- [Goal]
Begin with the line holding "Write the bpy", end with the line holding "COL = scene.collection", and repeat every line in between exactly, without pictures.

[Start Provided records]

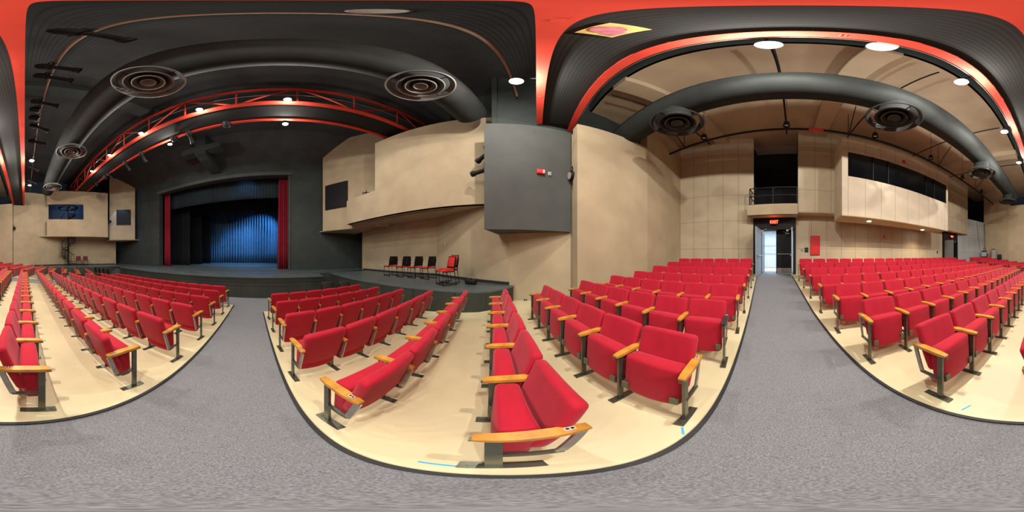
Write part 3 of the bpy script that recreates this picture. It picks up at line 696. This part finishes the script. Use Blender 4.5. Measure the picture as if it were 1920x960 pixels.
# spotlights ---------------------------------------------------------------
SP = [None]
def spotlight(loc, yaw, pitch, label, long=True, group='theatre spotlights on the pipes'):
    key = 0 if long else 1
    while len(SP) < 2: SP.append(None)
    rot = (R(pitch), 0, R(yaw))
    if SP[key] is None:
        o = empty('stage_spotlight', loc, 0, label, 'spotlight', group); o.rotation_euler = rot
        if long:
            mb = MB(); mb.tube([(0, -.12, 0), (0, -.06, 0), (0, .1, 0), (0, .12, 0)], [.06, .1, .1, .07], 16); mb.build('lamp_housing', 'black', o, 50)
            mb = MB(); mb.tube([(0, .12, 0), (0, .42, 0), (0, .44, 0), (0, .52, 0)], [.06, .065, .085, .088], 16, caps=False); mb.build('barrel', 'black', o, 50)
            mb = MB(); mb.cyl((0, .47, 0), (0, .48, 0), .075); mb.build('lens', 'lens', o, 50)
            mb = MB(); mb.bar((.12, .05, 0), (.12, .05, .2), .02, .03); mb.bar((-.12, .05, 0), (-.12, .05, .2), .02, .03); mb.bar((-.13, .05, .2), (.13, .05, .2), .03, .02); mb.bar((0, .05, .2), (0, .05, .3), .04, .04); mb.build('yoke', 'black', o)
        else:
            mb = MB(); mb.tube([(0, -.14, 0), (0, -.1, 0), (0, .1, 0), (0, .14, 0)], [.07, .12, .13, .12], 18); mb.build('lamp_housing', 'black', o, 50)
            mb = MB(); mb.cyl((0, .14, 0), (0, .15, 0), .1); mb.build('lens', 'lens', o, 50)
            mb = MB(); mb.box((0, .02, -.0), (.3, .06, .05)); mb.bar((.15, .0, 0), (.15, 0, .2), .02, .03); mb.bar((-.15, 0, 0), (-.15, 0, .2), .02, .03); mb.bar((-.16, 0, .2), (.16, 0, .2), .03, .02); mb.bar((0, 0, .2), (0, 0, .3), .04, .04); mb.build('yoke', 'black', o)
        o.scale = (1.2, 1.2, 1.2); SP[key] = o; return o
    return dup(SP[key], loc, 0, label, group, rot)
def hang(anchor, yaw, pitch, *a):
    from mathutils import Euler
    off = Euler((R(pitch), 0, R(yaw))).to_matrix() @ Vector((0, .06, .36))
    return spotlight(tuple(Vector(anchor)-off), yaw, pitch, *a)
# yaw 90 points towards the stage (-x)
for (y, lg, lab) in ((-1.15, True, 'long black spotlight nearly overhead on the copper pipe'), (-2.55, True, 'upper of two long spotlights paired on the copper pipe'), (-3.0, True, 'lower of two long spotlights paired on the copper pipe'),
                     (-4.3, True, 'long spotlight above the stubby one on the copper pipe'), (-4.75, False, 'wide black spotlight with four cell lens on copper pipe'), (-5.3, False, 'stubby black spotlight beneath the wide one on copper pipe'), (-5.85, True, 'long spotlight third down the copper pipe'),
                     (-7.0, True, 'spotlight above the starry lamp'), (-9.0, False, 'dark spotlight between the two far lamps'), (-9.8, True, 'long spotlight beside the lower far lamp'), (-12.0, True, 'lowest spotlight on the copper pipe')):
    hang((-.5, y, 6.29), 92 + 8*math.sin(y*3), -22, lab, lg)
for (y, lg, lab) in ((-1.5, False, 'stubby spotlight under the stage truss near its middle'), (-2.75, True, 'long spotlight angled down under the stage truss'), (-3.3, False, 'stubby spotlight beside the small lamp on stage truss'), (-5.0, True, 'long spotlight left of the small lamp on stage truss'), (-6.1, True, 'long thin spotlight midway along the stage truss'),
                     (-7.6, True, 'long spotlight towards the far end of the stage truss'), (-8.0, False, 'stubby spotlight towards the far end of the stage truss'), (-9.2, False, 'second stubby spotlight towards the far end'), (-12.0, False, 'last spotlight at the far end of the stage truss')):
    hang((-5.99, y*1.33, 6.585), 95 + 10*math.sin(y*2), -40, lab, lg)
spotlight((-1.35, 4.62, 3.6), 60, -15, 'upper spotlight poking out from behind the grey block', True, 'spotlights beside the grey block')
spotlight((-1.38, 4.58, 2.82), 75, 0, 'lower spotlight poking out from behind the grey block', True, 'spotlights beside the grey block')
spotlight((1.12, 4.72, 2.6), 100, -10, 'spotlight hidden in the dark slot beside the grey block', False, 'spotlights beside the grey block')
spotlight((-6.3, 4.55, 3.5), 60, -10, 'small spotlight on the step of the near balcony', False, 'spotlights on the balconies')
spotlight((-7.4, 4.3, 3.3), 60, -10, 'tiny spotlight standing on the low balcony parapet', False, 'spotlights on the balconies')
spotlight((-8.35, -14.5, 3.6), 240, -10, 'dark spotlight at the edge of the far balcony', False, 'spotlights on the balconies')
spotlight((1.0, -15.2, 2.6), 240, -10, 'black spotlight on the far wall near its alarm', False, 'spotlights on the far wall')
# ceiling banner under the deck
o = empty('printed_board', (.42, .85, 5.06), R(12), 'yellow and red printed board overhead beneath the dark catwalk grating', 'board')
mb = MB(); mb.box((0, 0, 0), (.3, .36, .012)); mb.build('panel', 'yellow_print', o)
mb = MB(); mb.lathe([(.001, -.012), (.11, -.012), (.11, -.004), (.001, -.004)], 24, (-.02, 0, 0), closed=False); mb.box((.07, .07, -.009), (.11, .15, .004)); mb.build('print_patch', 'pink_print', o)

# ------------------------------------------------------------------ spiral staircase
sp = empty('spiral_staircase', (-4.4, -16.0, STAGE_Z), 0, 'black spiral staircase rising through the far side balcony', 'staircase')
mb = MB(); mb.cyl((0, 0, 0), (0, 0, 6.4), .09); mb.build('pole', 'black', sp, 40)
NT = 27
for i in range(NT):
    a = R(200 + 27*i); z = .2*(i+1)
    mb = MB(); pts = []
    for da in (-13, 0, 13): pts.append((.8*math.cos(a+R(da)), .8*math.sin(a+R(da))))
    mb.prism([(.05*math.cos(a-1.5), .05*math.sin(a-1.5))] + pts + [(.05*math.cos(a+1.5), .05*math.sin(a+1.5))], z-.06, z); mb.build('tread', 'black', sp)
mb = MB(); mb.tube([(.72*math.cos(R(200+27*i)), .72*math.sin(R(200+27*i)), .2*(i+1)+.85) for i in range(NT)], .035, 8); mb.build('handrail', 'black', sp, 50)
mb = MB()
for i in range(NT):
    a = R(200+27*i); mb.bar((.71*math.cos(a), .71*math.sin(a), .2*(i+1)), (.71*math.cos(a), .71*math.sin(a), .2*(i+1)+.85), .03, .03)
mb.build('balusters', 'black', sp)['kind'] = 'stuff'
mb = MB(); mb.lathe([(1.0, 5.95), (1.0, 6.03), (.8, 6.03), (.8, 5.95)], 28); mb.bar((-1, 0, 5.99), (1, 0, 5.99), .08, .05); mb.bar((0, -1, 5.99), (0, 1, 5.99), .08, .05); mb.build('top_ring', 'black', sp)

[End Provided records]
[Start Provided records]

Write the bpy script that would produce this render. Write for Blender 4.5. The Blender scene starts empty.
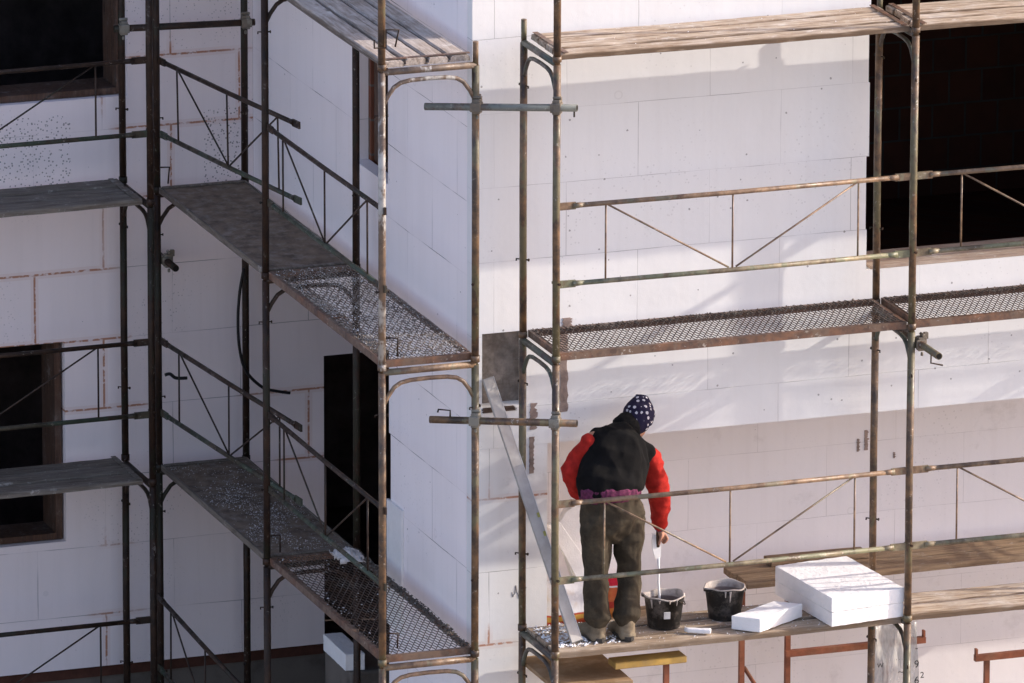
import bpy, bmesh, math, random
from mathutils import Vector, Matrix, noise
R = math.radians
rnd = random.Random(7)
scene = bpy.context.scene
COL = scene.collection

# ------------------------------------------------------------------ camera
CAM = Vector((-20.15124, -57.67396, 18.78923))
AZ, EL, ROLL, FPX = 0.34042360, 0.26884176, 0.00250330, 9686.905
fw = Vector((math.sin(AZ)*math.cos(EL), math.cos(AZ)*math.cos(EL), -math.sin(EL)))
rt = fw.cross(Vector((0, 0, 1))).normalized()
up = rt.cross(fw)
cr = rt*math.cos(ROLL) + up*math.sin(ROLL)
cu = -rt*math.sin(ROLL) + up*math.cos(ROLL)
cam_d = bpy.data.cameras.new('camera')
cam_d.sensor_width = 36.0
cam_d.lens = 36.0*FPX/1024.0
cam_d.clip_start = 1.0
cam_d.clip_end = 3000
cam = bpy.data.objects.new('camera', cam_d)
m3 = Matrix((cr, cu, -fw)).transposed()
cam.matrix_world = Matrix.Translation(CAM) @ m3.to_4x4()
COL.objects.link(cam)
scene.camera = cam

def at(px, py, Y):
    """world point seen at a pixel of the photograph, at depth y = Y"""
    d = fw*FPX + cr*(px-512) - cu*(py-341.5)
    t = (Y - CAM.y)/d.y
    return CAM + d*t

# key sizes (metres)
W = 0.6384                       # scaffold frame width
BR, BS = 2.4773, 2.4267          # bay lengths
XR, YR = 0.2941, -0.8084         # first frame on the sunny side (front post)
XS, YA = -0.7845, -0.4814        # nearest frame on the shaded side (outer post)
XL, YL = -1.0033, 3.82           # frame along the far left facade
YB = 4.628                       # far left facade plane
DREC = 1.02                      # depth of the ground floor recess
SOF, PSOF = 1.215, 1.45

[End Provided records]
[Start Provided records]

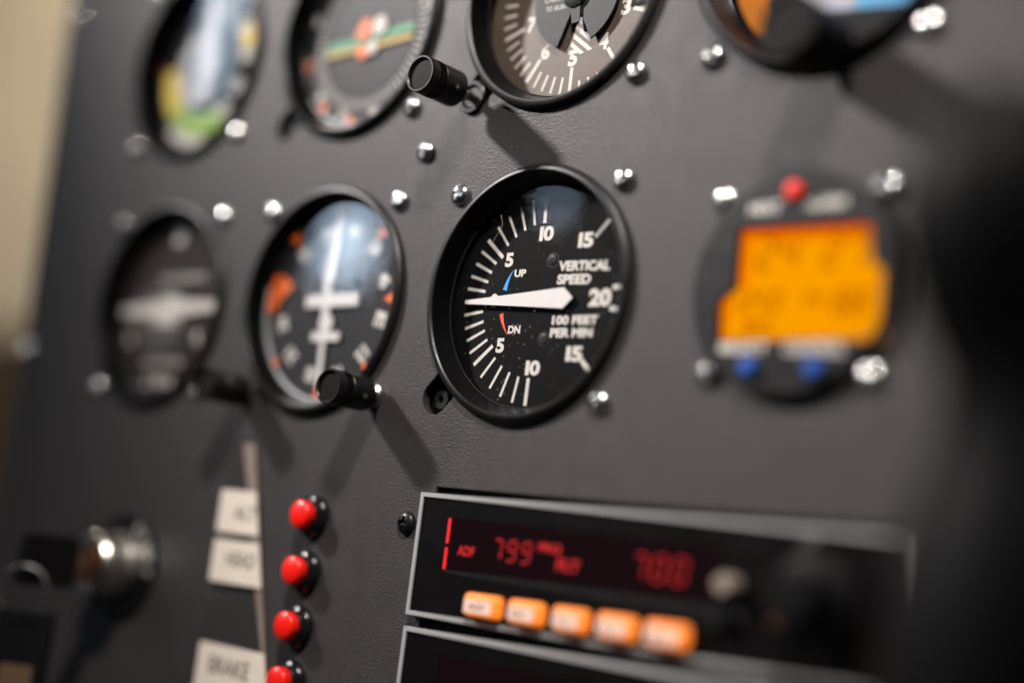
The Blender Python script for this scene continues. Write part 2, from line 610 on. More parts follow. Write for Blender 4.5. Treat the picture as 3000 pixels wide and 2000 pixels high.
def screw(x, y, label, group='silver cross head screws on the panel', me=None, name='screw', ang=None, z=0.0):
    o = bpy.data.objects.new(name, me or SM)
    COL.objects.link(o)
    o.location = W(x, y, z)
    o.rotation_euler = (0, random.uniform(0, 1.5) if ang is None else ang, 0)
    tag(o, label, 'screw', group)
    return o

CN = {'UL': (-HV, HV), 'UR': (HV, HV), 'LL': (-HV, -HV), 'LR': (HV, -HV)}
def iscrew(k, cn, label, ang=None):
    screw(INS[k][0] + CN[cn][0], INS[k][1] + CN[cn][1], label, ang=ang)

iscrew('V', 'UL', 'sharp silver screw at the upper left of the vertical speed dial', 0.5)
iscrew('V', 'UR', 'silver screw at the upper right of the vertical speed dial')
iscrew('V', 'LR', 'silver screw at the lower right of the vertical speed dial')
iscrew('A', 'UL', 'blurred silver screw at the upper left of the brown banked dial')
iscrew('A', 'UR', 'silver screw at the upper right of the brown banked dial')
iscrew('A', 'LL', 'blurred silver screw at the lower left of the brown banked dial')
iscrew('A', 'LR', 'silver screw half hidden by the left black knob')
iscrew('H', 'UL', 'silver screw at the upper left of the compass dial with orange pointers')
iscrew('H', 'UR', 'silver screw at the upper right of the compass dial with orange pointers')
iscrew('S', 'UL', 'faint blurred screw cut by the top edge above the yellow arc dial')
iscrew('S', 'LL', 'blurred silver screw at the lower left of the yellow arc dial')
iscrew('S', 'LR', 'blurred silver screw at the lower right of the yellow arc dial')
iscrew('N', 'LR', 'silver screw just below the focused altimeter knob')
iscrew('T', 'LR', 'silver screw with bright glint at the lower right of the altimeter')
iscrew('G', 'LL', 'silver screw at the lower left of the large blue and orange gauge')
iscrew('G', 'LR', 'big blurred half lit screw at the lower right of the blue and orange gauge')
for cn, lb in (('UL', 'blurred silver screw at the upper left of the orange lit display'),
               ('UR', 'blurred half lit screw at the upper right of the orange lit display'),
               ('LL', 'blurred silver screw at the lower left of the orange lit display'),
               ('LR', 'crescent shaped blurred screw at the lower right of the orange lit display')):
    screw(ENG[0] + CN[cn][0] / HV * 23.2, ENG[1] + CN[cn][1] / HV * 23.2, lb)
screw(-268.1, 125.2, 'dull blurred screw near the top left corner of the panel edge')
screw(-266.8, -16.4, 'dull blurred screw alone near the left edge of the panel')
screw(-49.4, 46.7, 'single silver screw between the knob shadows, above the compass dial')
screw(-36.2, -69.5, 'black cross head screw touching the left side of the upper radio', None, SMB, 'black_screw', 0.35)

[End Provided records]

- [Exercise answer]
Write the bpy script that would produce this render. Write for Blender 4.5. The Blender scene starts empty.
import bpy, bmesh, math, random
from mathutils import Vector, Matrix, noise
R = math.radians
rnd = random.Random(7)
scene = bpy.context.scene
COL = scene.collection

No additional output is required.